I recently requested a CETV (cash equivalent transfer value) for my preserved benefits in HPS. The transfer value figure was reduced by 55% as the "..HPS has a funding deficit and the assets would not be sufficient to pay full CETV's for all members." Very bad news!! Anyone else had something similar?
...but the estimation of retirement benefits for my NRD next year is unchanged?!
HPS is under-funded so any transfers out are valued pro-rata to the current level of funding in order to not leave the scheme worse off relative to the liabilities. Each valuation of the scheme published in the company annual reports (we haven't see HPS trustees version of the numbers for several years) shows the liabilities growing somewhat faster than the rate of inflation. One factor may be the upward adjustment of life expectancy but another factor will be reduced investment returns while the rate of pension increases is fixed. HPS (and all the other under-funded pension schemes) needs the central bankers to get inflation back to 5% or more!
The estimate of retirement benefits, however, assumes that the money will be there, in the fullness of time, to pay the pensions.

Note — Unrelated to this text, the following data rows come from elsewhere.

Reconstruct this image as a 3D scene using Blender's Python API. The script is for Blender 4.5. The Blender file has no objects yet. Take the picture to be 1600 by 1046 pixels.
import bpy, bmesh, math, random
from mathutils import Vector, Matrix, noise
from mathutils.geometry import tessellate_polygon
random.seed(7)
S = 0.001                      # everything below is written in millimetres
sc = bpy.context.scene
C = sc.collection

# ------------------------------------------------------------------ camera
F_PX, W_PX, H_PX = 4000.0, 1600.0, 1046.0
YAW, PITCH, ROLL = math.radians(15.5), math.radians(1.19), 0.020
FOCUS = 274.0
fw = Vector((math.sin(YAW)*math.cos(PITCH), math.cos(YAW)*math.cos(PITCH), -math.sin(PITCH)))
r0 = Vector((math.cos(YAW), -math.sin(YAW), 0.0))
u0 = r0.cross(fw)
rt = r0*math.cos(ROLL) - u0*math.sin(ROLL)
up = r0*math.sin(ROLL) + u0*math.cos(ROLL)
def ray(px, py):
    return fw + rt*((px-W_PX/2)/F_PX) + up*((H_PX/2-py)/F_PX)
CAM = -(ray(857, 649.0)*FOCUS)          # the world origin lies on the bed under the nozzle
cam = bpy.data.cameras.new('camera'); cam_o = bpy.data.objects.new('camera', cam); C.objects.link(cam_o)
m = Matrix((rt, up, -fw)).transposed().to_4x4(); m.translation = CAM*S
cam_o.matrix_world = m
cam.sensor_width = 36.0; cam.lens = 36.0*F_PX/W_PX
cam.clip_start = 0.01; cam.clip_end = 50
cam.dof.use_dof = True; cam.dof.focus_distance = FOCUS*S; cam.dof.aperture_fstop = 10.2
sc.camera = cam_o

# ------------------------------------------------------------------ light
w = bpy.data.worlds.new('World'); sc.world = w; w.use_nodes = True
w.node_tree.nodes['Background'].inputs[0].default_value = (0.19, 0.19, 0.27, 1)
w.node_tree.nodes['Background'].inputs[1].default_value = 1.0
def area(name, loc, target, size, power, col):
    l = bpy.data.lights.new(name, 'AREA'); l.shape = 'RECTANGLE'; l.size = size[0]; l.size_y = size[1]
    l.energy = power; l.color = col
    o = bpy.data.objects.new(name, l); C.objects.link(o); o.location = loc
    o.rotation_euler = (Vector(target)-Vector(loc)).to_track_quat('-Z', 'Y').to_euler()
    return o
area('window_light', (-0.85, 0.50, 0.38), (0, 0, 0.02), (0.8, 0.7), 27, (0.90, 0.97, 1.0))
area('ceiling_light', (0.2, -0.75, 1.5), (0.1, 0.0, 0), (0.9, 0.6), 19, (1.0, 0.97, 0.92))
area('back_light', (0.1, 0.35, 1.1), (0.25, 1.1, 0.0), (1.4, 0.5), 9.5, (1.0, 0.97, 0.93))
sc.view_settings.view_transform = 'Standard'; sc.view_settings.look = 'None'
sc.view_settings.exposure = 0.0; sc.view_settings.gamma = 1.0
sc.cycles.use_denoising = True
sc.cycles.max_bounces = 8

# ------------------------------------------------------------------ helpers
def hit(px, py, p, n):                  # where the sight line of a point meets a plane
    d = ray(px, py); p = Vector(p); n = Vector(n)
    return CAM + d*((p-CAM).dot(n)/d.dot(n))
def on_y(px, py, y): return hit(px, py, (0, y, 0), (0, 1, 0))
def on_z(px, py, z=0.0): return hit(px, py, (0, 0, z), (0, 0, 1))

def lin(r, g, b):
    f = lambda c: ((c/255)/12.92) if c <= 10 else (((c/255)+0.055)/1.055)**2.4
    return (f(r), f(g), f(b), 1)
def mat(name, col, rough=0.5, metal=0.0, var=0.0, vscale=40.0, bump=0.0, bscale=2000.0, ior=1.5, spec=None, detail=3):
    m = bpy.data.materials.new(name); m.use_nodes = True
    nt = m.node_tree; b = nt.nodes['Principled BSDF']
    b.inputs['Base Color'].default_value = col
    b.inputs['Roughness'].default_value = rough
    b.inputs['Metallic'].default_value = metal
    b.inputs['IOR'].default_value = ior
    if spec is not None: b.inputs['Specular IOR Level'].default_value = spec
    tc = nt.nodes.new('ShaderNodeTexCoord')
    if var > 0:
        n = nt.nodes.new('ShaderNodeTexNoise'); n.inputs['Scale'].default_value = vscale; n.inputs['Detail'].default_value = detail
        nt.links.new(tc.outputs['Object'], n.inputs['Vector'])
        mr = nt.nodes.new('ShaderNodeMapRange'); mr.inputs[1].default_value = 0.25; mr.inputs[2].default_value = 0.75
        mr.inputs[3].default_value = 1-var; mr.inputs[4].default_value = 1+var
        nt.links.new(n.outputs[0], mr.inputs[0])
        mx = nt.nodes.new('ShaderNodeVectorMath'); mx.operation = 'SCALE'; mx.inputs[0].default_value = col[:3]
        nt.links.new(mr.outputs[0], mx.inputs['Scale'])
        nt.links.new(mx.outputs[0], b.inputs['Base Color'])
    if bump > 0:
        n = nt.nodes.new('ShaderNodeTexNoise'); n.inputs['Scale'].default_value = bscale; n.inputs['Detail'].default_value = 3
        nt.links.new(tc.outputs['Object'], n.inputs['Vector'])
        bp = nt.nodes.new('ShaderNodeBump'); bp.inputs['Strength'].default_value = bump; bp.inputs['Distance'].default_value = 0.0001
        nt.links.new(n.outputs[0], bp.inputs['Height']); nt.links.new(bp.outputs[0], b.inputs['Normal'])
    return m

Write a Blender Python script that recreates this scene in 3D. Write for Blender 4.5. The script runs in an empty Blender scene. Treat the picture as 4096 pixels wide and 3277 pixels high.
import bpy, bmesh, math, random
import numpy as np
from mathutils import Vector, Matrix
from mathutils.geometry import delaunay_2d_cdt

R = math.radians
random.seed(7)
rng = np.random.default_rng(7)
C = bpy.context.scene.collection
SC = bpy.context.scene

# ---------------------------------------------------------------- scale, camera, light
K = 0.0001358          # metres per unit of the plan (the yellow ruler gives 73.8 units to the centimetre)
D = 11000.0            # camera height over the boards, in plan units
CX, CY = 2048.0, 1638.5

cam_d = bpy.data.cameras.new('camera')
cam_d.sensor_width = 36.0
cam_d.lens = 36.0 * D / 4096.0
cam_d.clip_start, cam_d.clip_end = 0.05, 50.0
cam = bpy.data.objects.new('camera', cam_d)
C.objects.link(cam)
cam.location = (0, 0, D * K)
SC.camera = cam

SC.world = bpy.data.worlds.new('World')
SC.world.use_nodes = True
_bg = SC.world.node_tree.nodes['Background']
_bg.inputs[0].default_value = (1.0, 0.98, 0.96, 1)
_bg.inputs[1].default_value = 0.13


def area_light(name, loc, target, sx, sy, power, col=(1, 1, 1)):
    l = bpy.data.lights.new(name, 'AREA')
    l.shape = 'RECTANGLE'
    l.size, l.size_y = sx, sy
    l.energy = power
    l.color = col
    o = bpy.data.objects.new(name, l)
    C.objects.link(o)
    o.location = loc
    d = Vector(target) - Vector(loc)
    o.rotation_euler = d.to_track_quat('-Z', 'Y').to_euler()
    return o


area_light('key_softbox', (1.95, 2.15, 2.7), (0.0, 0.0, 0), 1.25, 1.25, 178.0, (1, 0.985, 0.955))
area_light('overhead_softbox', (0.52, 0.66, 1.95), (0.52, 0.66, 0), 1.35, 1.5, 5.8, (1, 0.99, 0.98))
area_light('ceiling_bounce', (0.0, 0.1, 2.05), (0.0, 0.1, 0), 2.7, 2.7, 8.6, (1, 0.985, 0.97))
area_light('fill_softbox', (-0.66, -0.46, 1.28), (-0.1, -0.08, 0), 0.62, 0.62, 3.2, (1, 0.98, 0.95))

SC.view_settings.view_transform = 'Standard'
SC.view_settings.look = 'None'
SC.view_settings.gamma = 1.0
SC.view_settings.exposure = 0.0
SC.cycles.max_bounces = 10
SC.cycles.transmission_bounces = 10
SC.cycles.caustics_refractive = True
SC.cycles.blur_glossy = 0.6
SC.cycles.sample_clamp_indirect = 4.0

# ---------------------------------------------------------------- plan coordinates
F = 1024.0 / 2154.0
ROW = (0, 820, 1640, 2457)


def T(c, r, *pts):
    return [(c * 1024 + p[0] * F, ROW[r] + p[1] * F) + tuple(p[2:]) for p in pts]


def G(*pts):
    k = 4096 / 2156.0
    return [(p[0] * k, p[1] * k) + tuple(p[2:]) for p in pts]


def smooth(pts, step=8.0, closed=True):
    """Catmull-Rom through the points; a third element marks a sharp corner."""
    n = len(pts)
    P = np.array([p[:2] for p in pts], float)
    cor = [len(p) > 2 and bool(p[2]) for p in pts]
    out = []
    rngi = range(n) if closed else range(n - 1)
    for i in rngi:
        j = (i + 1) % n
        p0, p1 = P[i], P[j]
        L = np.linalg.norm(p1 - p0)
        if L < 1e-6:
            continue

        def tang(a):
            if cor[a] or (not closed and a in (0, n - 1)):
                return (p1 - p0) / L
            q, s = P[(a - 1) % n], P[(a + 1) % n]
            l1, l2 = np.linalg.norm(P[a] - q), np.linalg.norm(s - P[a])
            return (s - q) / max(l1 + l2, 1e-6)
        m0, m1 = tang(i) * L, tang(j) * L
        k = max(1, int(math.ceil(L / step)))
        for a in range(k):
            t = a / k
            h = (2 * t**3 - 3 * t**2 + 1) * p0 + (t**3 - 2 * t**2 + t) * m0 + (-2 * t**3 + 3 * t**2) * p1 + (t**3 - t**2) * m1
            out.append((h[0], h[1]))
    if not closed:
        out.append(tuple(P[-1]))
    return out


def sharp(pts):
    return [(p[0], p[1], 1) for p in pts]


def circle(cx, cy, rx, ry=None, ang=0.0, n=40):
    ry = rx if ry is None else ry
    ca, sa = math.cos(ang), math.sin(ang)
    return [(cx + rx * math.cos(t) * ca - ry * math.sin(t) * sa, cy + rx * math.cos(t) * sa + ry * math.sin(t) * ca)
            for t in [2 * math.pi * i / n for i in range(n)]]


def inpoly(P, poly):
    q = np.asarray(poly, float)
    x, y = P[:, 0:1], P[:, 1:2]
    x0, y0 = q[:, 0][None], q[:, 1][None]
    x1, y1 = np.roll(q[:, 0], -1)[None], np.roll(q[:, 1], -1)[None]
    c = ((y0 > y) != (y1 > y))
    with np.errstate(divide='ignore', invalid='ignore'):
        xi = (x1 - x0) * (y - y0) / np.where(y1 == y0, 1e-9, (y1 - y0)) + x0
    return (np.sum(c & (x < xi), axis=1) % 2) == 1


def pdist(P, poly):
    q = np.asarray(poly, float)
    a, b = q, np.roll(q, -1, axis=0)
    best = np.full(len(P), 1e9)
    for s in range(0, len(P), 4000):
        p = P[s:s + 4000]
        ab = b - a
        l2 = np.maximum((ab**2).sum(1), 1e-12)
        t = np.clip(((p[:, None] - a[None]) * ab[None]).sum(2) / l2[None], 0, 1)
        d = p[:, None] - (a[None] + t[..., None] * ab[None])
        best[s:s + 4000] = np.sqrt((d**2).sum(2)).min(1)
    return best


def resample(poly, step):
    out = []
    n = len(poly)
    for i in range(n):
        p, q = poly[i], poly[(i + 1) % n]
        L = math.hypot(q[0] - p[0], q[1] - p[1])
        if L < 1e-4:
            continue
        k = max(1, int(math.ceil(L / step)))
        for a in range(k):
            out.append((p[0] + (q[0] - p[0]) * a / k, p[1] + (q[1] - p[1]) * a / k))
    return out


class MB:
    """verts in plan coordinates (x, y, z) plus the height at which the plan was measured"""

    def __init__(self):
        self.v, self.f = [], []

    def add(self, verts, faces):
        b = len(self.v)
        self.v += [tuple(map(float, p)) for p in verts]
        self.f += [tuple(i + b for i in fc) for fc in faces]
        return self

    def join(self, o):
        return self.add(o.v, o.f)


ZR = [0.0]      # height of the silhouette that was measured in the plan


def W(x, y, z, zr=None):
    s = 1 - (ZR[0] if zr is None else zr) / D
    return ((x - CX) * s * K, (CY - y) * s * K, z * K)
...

Current target for inflation in the budget a few hours ago was 2%. Inflation will not be the knight in shining armour for a while yet.
It looks as if the funding ratio in the insufficiency report is 45%, considerably down from the figure in the last valuation report
Dec-08 Sep-15
Assets 277 425
Liabilities 478 944
Deficit 201 519
Assets/liabilities 58% 45%
Perhaps elementary (and hence idiotic) but as John R points out the 5% annual increase seems to be incrementing the liabilities powerfully; would a significant reduction in this percentage increase (of course perish the thought) assist in prolonging the life of the pension fund - which as several have said is somewhat the fundamental question? (address withheld). The alternative factor of having shorter life expectancy has no appeal.